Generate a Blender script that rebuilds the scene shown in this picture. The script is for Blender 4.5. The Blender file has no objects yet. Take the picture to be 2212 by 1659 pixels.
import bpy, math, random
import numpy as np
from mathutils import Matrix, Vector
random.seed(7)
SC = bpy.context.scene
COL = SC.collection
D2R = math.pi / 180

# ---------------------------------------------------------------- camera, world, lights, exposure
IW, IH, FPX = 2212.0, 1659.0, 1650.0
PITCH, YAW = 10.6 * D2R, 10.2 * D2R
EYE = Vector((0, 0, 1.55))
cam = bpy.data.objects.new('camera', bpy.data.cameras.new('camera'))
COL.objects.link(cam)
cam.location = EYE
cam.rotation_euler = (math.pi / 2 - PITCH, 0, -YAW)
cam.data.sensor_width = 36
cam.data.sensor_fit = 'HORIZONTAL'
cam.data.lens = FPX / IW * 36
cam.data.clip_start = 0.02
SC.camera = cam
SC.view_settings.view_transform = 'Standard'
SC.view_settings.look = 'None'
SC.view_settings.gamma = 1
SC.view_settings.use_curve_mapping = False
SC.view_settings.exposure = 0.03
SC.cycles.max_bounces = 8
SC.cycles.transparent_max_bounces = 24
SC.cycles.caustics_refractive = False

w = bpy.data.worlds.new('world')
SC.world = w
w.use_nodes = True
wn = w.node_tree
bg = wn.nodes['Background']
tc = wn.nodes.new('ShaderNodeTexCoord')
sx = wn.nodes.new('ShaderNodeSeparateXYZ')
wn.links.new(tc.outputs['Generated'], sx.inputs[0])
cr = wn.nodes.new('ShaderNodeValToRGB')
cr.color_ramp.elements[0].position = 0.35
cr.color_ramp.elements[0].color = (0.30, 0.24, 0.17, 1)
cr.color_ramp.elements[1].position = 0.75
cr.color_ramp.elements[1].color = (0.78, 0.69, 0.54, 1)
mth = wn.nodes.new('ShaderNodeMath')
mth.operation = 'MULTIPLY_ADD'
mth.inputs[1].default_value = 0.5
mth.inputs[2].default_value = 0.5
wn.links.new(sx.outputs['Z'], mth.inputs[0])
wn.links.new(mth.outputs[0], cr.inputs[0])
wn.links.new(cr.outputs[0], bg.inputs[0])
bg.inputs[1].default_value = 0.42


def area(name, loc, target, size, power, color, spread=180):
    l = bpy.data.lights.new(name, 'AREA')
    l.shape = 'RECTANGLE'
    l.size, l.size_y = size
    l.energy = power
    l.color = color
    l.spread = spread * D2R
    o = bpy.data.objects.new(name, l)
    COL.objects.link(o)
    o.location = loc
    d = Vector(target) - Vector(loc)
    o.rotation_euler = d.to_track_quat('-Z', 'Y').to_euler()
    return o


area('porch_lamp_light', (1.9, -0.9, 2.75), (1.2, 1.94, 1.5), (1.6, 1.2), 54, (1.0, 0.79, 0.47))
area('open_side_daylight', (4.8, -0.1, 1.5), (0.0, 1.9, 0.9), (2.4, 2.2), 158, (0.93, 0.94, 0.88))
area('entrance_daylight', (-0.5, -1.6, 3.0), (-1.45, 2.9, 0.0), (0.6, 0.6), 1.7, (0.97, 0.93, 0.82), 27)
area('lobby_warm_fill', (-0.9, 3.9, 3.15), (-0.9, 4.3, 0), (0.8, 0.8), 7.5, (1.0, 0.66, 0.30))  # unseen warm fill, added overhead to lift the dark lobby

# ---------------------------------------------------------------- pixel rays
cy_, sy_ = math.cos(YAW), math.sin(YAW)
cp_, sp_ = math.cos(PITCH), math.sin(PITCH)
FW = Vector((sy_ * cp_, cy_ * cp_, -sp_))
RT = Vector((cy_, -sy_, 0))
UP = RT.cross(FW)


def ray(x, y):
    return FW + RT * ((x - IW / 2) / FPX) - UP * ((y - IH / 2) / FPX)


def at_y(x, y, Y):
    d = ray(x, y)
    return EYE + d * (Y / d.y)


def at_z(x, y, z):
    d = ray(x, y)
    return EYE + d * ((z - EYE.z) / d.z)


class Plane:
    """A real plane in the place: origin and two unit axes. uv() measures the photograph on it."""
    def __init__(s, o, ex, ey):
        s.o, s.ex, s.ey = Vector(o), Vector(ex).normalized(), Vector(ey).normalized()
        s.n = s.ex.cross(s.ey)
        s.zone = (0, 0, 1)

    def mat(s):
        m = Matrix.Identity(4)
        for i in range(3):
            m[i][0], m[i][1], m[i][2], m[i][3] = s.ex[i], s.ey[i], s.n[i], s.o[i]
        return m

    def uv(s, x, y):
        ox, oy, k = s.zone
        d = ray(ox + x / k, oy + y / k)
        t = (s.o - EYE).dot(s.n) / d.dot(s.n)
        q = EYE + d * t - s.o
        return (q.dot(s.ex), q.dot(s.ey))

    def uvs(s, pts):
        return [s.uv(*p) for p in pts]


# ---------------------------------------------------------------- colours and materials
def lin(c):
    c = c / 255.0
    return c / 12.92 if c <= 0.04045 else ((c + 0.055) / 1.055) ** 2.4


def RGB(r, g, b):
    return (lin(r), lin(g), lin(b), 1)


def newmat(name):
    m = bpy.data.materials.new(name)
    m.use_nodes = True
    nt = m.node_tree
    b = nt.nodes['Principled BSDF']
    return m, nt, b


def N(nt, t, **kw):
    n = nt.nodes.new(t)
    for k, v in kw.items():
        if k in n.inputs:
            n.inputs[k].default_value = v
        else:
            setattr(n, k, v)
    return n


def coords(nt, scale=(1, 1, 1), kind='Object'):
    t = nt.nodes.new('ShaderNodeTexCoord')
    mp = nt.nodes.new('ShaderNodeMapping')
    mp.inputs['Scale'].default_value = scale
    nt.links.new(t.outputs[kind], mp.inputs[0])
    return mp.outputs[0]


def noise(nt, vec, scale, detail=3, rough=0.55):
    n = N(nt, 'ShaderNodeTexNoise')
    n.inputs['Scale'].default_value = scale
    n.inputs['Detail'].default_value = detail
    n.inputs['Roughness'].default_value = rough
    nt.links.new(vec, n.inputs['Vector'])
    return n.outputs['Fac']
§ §
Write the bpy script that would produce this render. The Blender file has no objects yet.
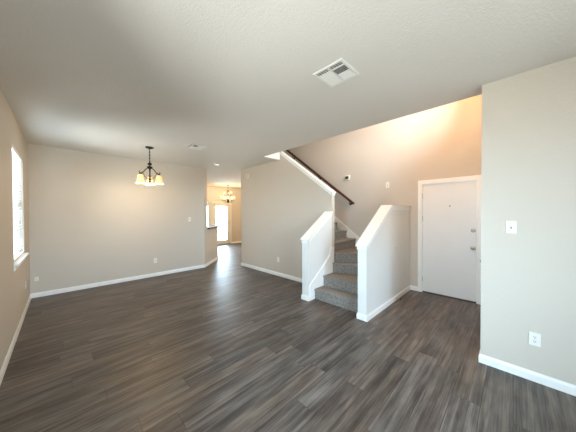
§ §
**Given exercise:** Repeat the entries above verbatim, but only from the line that has "Generate a Blender" down to the line that has "bg.inputs[1].default_value = 0.42", inclusive.

**Problem solution:**
Generate a Blender script that rebuilds the scene shown in this picture. The script is for Blender 4.5. The Blender file has no objects yet. Take the picture to be 2212 by 1659 pixels.
import bpy, math, random
import numpy as np
from mathutils import Matrix, Vector
random.seed(7)
SC = bpy.context.scene
COL = SC.collection
D2R = math.pi / 180

# ---------------------------------------------------------------- camera, world, lights, exposure
IW, IH, FPX = 2212.0, 1659.0, 1650.0
PITCH, YAW = 10.6 * D2R, 10.2 * D2R
EYE = Vector((0, 0, 1.55))
cam = bpy.data.objects.new('camera', bpy.data.cameras.new('camera'))
COL.objects.link(cam)
cam.location = EYE
cam.rotation_euler = (math.pi / 2 - PITCH, 0, -YAW)
cam.data.sensor_width = 36
cam.data.sensor_fit = 'HORIZONTAL'
cam.data.lens = FPX / IW * 36
cam.data.clip_start = 0.02
SC.camera = cam
SC.view_settings.view_transform = 'Standard'
SC.view_settings.look = 'None'
SC.view_settings.gamma = 1
SC.view_settings.use_curve_mapping = False
SC.view_settings.exposure = 0.03
SC.cycles.max_bounces = 8
SC.cycles.transparent_max_bounces = 24
SC.cycles.caustics_refractive = False

w = bpy.data.worlds.new('world')
SC.world = w
w.use_nodes = True
wn = w.node_tree
bg = wn.nodes['Background']
tc = wn.nodes.new('ShaderNodeTexCoord')
sx = wn.nodes.new('ShaderNodeSeparateXYZ')
wn.links.new(tc.outputs['Generated'], sx.inputs[0])
cr = wn.nodes.new('ShaderNodeValToRGB')
cr.color_ramp.elements[0].position = 0.35
cr.color_ramp.elements[0].color = (0.30, 0.24, 0.17, 1)
cr.color_ramp.elements[1].position = 0.75
cr.color_ramp.elements[1].color = (0.78, 0.69, 0.54, 1)
mth = wn.nodes.new('ShaderNodeMath')
mth.operation = 'MULTIPLY_ADD'
mth.inputs[1].default_value = 0.5
mth.inputs[2].default_value = 0.5
wn.links.new(sx.outputs['Z'], mth.inputs[0])
wn.links.new(mth.outputs[0], cr.inputs[0])
wn.links.new(cr.outputs[0], bg.inputs[0])
bg.inputs[1].default_value = 0.42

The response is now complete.